S Corporation Business Tax Attorney Marietta

What is an S-Corp?:
  • An S-Corp is a corporation that has received the Subchapter S designation from the IRS. A business must first be chartered as a corporation in the state where it’s headquartered then file to be considered an S-Corp.
  • According to the IRS, S-Corporations are “considered by law to be a unique entity, separate and apart from those who own it”. This allows for a limit on the financial liability for which an owner (AKA ‘shareholder’) is responsible.
  • The S-Corp has the ability to have profits and losses pass through to the shareholder’s personal tax return. Therefore the business is not taxed itself, only the shareholders.
  • There is an important caveat: any shareholder who works for the company must pay him or herself “reasonable compensation”. Basically, the shareholder must be paid fair market value, or the IRS might reclassify any additional corporate earnings as ‘wages.’
Pros and Cons of the S-Corp:
  • One of the best features of the S-Corp is the tax savings for you and your business. If you remember, the members of an LLC are subject to employment tax on the entire net income of the business. Conversely, only the wages of the S-Corp shareholder who is an employee are subject to employment tax. The remaining income is paid to the owner as a ‘distribution’ which is taxed at the same rate as the rest of the shareholder’s income.
  • The benefits that shareholder/employees receive can be written off as business expenses.
  • An S-Corp also allows the business to have an independent life separate from the shareholders. If a shareholder dies, leaves the company, or sells his or her shares the S-Corp can continue doing business relatively undisturbed. Thus by maintaining the business as a distinct corporate entity, clearer lines are defined between the shareholders and the business that improve the protection of the shareholders.
  • These could however come with a price, as a separate structure, S-Corps require scheduled director and shareholder meetings, minutes from those meetings, adoption and updates to by-laws, stock transfers and records maintenance.

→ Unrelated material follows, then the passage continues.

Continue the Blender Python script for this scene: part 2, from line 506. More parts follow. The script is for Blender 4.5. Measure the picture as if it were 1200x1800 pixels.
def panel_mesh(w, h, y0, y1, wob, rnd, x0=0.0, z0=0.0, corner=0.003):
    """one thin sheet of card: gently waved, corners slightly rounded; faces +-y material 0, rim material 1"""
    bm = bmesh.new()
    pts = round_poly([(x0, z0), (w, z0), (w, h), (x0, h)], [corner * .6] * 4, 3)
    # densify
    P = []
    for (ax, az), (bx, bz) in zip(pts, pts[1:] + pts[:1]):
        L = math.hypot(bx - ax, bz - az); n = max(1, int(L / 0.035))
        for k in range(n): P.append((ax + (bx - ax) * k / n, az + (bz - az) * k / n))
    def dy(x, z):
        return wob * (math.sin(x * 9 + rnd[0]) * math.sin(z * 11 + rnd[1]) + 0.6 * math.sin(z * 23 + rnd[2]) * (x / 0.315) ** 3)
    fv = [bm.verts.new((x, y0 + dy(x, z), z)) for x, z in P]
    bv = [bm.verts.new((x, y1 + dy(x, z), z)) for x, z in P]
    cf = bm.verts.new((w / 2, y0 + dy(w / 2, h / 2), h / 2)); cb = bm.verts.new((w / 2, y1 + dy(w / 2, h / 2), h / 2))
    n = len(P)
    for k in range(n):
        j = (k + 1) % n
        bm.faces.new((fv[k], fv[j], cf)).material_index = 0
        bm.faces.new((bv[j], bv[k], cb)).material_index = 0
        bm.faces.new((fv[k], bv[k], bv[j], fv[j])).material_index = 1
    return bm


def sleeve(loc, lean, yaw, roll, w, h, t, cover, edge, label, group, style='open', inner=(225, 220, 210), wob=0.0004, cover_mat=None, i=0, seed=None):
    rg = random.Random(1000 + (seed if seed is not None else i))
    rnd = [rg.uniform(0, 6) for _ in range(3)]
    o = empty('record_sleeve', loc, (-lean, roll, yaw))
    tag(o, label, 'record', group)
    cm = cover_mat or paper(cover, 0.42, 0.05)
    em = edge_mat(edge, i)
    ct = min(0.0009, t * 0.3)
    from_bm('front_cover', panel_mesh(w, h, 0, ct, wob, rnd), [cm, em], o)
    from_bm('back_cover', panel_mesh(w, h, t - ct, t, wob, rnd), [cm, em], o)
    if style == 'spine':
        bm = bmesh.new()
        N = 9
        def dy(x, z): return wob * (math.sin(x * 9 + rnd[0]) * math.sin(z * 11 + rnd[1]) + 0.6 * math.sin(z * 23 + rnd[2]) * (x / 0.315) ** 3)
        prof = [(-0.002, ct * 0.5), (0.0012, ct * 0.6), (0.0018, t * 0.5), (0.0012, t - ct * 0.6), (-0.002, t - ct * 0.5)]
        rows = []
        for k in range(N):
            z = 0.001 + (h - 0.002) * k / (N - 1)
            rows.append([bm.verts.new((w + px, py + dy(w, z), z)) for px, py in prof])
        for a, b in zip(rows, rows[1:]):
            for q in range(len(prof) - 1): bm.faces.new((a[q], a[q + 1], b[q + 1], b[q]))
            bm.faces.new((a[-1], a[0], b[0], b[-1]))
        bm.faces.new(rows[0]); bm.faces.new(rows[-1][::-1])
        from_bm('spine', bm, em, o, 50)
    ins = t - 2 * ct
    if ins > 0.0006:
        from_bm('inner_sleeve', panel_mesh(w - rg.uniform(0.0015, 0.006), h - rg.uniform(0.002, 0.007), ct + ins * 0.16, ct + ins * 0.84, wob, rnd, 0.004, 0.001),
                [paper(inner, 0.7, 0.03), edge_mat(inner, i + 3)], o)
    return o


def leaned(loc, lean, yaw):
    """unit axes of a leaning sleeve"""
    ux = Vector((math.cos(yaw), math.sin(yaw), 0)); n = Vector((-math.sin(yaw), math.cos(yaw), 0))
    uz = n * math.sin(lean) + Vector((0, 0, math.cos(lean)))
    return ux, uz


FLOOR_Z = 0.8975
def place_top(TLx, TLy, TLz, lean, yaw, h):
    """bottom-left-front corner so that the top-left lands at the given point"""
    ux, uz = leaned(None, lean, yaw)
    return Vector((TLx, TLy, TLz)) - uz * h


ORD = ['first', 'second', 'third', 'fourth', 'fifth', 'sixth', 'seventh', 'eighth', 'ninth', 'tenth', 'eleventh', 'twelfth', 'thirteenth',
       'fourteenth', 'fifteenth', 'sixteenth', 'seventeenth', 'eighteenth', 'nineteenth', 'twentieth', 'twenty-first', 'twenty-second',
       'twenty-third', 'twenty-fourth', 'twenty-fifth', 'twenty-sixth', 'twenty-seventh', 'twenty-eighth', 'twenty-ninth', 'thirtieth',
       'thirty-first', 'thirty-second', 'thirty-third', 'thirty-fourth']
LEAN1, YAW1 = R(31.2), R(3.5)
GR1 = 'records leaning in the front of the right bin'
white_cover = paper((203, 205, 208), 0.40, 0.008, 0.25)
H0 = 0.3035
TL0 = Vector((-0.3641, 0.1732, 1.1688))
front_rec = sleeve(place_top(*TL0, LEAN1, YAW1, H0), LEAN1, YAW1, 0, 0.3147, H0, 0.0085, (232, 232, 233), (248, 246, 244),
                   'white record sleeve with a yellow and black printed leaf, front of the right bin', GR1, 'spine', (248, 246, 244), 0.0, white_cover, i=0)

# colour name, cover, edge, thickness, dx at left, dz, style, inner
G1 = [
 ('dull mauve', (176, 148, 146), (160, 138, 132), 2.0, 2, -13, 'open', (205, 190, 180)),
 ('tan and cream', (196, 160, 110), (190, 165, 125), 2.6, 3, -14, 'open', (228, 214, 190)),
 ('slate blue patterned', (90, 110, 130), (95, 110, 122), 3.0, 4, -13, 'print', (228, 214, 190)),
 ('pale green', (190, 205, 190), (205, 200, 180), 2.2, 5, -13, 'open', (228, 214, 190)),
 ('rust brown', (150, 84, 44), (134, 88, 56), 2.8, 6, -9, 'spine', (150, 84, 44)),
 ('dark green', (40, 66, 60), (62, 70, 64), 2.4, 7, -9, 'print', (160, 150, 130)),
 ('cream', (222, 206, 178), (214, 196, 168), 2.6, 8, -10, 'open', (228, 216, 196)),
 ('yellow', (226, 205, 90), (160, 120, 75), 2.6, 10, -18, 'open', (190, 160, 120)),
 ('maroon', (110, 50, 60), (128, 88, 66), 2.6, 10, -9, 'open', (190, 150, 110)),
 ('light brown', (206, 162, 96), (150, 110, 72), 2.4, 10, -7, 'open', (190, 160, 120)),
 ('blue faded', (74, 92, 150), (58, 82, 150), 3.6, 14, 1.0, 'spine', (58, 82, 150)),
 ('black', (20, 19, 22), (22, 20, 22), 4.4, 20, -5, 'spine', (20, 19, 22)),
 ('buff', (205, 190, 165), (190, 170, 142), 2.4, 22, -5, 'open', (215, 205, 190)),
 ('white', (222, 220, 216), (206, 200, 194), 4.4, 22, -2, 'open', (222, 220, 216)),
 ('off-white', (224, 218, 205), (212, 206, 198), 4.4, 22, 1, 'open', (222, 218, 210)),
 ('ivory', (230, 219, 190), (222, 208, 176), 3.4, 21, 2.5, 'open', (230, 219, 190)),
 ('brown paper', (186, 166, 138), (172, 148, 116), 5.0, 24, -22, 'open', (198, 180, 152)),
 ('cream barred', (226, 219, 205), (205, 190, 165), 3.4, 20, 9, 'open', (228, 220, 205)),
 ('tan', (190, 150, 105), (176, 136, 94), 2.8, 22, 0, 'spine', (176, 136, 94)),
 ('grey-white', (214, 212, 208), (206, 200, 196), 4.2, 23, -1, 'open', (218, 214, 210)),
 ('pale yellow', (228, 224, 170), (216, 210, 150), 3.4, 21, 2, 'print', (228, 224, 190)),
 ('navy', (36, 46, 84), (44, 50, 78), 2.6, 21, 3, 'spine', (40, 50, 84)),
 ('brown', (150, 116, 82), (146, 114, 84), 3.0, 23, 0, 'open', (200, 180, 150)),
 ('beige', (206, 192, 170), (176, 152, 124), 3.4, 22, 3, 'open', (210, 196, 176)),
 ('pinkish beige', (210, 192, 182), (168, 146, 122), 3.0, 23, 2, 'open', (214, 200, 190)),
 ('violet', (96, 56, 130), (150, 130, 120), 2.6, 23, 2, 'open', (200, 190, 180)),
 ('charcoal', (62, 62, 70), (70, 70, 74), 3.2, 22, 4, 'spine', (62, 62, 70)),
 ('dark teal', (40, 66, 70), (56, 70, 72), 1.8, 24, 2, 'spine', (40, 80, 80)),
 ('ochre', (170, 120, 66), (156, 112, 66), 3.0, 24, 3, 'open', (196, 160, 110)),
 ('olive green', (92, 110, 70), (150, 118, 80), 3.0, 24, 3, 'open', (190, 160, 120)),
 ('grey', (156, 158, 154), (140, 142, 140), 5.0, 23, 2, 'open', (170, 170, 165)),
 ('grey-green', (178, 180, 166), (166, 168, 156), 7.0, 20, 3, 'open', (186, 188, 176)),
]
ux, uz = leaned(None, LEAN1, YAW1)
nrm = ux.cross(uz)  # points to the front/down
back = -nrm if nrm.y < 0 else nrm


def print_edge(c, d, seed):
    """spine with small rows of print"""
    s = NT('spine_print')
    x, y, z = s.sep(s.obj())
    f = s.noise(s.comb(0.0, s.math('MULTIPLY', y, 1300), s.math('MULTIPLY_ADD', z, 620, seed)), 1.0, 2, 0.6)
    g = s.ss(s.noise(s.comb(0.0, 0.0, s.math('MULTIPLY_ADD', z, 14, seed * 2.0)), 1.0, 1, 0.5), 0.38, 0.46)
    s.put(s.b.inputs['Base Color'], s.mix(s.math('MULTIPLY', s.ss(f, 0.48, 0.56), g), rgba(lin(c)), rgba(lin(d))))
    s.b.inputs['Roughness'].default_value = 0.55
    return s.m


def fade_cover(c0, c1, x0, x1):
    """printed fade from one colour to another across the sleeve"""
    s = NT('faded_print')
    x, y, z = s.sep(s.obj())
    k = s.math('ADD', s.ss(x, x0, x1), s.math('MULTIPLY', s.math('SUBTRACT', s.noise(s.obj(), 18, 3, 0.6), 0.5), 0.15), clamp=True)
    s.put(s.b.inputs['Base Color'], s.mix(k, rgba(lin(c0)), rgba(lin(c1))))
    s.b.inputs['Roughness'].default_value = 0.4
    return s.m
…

  • There will be a greater number of forms required by the IRS for an S Corp.
Combining the Benefits of an LLC with an S-Corp:
  • There is always the possibility of requesting S-Corp status for your LLC. Your tax professional can advise you on the pros and cons.
  • A special election has to be made with the IRS to have the LLC taxed as an S-Corp using Form 2553.
  • This must be filed before the first two months and fifteen days of the beginning of the tax year in which the election is to take effect. Some late elections are allowed by the IRS under special circumstances.